INFORMATION PROVIDED -

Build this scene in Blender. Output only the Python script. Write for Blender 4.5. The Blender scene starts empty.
--
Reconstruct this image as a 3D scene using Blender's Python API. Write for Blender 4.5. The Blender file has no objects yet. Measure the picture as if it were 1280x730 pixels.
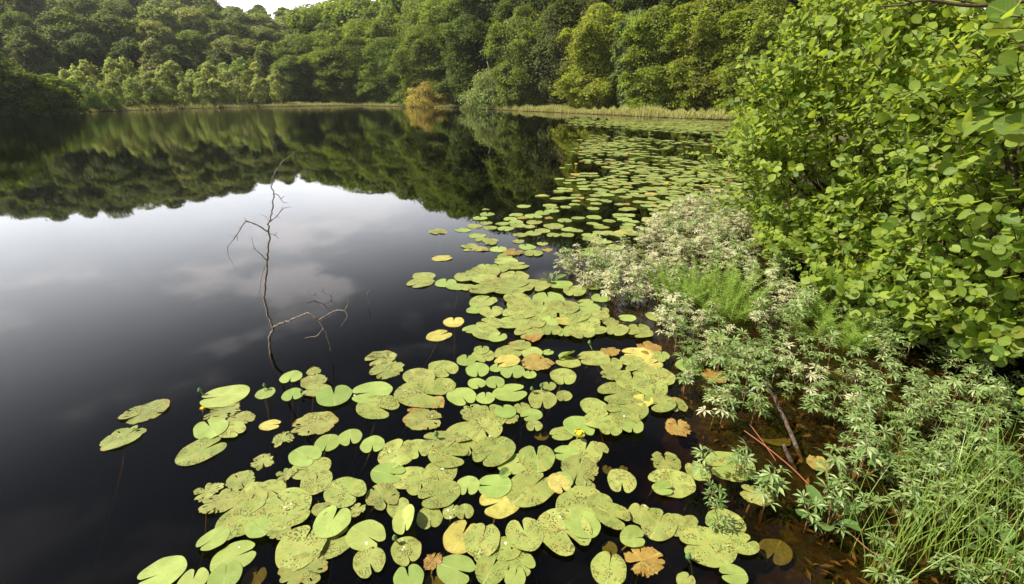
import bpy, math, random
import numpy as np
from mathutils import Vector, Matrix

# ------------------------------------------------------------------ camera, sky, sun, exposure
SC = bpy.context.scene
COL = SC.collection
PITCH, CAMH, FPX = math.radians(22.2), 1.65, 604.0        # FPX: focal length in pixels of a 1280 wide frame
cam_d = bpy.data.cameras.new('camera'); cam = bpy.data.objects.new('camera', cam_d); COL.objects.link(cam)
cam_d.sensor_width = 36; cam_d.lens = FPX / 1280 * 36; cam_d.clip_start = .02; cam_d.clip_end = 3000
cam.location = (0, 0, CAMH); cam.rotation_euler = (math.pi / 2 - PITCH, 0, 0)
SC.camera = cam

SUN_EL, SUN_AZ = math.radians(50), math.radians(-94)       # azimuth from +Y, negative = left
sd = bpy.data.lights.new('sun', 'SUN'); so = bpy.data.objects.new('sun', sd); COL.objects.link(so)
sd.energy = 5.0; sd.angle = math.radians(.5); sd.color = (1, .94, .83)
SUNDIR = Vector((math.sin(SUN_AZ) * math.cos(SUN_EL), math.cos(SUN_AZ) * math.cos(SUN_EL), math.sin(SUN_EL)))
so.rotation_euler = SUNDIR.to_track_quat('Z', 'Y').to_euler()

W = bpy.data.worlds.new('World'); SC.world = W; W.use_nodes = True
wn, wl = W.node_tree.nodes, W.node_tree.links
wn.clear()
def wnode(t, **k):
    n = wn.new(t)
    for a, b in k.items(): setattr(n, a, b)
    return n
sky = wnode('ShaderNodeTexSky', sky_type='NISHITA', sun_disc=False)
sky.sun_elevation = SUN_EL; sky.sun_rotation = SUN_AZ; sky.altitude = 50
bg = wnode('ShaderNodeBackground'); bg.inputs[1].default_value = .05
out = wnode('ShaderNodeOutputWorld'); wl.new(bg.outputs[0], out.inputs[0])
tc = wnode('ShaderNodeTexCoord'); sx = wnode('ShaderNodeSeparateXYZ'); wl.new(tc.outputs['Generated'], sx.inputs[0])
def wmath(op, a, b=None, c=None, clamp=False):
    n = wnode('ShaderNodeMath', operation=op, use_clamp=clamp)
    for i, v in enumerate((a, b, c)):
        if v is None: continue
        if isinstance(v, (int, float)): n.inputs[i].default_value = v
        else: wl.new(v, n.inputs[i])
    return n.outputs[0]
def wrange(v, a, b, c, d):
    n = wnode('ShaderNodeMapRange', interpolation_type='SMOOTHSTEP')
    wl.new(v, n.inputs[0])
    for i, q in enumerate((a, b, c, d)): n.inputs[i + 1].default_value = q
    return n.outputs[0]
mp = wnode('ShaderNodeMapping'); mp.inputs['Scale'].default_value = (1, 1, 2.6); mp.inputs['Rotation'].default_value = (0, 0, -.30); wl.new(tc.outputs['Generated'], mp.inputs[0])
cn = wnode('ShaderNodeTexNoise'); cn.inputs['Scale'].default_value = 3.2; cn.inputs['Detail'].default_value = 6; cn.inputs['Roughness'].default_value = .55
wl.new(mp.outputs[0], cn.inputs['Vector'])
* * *
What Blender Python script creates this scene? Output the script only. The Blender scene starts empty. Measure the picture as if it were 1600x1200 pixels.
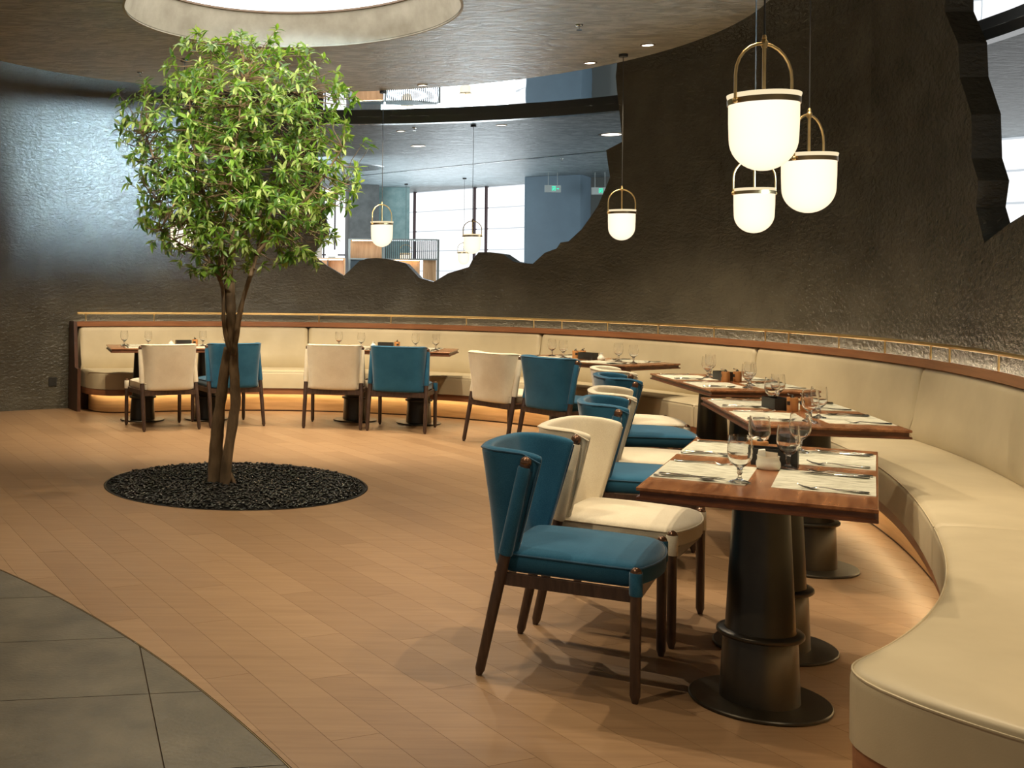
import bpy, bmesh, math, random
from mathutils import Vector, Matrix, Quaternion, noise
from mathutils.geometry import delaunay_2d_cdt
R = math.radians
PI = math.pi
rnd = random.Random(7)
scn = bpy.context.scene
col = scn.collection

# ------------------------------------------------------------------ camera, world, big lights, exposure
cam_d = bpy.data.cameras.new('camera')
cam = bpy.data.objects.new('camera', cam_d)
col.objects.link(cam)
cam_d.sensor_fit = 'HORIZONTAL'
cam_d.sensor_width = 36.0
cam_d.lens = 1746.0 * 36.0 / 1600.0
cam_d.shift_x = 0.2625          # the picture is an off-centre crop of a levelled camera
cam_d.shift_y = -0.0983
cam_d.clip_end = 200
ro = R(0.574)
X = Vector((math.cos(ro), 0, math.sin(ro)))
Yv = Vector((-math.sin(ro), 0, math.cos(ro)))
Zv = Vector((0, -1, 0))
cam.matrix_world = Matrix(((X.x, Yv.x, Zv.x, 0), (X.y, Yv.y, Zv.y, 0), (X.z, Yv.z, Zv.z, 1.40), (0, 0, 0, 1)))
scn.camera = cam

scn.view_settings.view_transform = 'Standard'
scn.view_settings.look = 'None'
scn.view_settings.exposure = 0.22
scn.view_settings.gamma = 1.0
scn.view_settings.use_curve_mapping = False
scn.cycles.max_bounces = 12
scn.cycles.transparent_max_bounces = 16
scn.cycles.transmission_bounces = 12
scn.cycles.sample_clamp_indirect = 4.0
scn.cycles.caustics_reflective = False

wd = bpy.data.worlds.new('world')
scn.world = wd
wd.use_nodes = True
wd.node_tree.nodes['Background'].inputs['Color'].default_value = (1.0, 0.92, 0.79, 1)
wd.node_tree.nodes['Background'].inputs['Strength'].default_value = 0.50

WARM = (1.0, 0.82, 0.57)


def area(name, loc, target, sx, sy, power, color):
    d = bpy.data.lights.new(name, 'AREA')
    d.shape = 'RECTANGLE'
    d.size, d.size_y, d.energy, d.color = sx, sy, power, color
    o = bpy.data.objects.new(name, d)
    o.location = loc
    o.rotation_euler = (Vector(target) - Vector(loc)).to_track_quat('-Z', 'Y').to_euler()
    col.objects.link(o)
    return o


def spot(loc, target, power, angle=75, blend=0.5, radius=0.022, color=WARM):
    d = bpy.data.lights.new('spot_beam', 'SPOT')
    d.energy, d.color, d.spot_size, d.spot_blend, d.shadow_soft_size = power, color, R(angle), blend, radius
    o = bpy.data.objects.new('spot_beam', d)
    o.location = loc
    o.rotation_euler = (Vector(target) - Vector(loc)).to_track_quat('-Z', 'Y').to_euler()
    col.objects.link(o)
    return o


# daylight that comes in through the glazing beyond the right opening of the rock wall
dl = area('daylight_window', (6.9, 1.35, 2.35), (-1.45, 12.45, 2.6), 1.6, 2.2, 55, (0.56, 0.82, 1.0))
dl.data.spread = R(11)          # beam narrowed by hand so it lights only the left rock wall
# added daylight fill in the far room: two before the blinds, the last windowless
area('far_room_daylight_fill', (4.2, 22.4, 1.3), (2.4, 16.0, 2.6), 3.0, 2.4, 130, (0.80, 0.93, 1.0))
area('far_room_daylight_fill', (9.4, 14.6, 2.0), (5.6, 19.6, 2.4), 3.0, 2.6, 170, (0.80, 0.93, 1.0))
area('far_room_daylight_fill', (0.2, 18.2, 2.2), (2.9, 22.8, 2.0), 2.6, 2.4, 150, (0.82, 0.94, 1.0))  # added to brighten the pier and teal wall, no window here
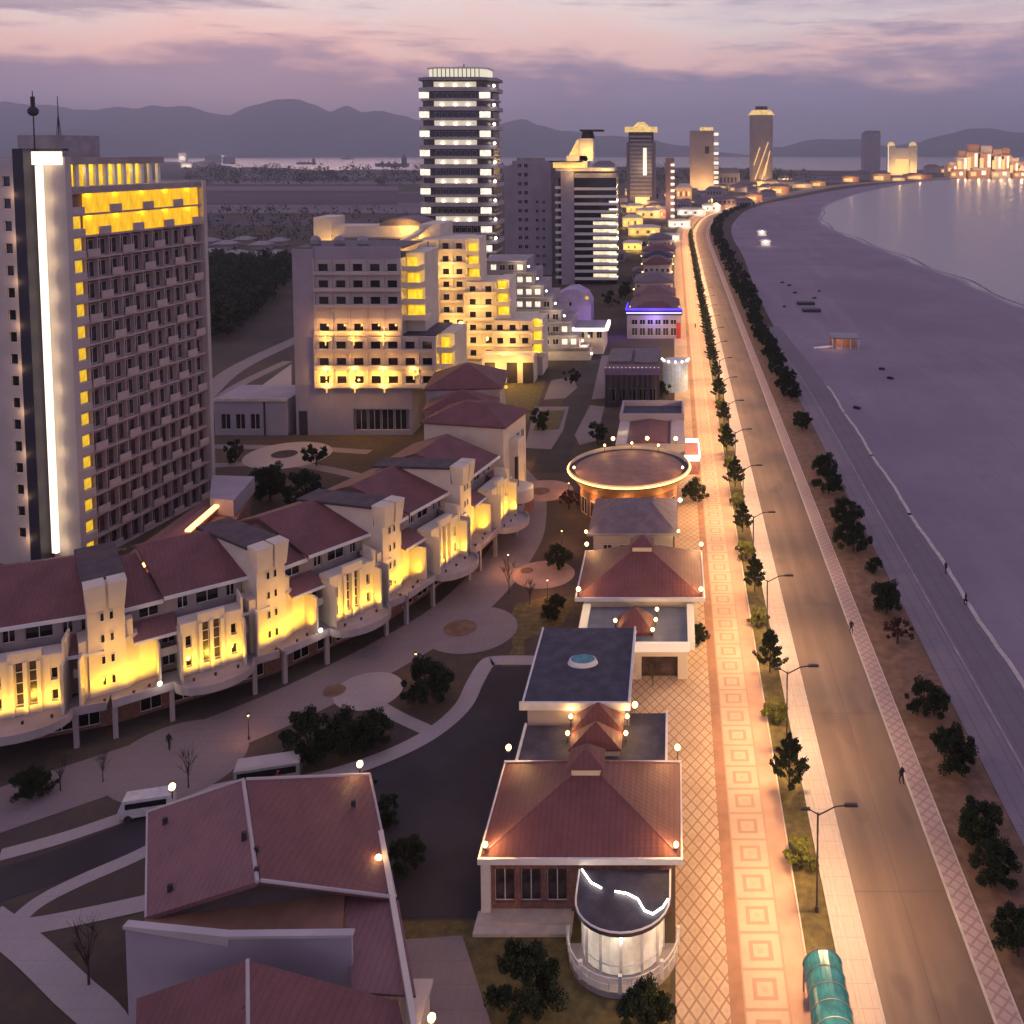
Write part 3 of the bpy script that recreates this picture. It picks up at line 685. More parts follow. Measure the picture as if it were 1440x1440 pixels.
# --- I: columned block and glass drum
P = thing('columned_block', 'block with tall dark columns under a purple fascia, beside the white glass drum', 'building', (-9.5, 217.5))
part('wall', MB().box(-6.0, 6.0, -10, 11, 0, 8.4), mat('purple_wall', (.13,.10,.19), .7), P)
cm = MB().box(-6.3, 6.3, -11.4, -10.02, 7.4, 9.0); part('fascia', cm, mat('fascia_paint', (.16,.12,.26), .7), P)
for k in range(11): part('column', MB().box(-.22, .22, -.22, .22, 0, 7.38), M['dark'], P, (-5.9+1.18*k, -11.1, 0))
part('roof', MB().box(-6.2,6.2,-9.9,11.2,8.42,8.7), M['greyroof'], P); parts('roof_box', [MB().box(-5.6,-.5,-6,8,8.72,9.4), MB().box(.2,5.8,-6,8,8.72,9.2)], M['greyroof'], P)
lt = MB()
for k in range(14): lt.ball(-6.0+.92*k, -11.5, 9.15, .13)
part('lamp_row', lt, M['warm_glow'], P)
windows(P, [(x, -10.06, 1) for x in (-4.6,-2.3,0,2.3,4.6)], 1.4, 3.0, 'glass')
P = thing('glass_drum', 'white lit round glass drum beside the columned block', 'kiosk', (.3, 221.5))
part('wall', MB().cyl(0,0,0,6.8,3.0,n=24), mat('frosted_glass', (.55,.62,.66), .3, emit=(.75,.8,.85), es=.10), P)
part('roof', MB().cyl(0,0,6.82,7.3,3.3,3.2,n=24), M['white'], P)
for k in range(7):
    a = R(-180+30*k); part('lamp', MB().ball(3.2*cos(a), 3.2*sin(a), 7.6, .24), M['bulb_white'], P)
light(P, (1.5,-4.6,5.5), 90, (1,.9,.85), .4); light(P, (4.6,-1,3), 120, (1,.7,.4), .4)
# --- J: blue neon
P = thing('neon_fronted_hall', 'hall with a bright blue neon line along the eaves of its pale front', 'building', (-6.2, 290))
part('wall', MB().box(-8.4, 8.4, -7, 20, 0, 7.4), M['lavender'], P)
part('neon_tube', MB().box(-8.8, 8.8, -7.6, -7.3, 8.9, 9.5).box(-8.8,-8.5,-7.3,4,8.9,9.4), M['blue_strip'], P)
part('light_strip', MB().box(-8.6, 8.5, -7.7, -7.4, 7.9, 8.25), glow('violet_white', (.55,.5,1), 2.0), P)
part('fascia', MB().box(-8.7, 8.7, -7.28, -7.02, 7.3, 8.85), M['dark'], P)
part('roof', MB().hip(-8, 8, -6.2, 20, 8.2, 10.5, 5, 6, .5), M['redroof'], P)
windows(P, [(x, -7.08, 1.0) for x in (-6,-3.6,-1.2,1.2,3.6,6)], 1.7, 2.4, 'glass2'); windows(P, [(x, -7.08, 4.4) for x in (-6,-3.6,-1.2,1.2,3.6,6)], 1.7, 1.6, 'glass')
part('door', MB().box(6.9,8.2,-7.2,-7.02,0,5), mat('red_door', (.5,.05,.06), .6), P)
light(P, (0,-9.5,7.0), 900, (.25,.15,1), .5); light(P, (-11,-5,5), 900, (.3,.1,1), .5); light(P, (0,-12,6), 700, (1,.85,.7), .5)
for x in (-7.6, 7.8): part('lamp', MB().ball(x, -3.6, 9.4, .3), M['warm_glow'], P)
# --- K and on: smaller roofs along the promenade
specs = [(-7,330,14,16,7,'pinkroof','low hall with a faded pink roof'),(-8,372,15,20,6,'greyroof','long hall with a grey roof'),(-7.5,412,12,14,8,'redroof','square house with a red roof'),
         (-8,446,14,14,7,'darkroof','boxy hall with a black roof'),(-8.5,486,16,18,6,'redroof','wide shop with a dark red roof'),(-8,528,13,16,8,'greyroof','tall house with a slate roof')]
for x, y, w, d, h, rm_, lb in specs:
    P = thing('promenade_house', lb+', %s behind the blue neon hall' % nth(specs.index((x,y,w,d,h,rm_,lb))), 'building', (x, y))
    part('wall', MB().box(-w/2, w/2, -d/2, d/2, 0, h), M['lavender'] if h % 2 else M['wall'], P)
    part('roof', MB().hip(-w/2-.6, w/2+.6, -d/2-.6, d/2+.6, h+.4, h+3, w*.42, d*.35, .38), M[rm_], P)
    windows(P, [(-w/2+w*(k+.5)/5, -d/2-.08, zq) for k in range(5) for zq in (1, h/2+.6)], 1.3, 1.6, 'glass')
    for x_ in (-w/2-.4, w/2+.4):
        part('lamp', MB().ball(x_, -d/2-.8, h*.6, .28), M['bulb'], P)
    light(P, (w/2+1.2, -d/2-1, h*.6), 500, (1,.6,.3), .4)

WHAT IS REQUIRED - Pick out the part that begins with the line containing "Reconstruct this image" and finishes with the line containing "so.rotation_euler = SUNDIR.to_track_quat('Z', 'Y').to_euler()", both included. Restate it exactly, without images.

FINISHED ANSWER -
Reconstruct this image as a 3D scene using Blender's Python API. Write for Blender 4.5. The Blender file has no objects yet. Measure the picture as if it were 1280x730 pixels.
import bpy, math, random
import numpy as np
from mathutils import Vector, Matrix

# ------------------------------------------------------------------ camera, sky, sun, exposure
SC = bpy.context.scene
COL = SC.collection
PITCH, CAMH, FPX = math.radians(22.2), 1.65, 604.0        # FPX: focal length in pixels of a 1280 wide frame
cam_d = bpy.data.cameras.new('camera'); cam = bpy.data.objects.new('camera', cam_d); COL.objects.link(cam)
cam_d.sensor_width = 36; cam_d.lens = FPX / 1280 * 36; cam_d.clip_start = .02; cam_d.clip_end = 3000
cam.location = (0, 0, CAMH); cam.rotation_euler = (math.pi / 2 - PITCH, 0, 0)
SC.camera = cam

SUN_EL, SUN_AZ = math.radians(50), math.radians(-94)       # azimuth from +Y, negative = left
sd = bpy.data.lights.new('sun', 'SUN'); so = bpy.data.objects.new('sun', sd); COL.objects.link(so)
sd.energy = 5.0; sd.angle = math.radians(.5); sd.color = (1, .94, .83)
SUNDIR = Vector((math.sin(SUN_AZ) * math.cos(SUN_EL), math.cos(SUN_AZ) * math.cos(SUN_EL), math.sin(SUN_EL)))
so.rotation_euler = SUNDIR.to_track_quat('Z', 'Y').to_euler()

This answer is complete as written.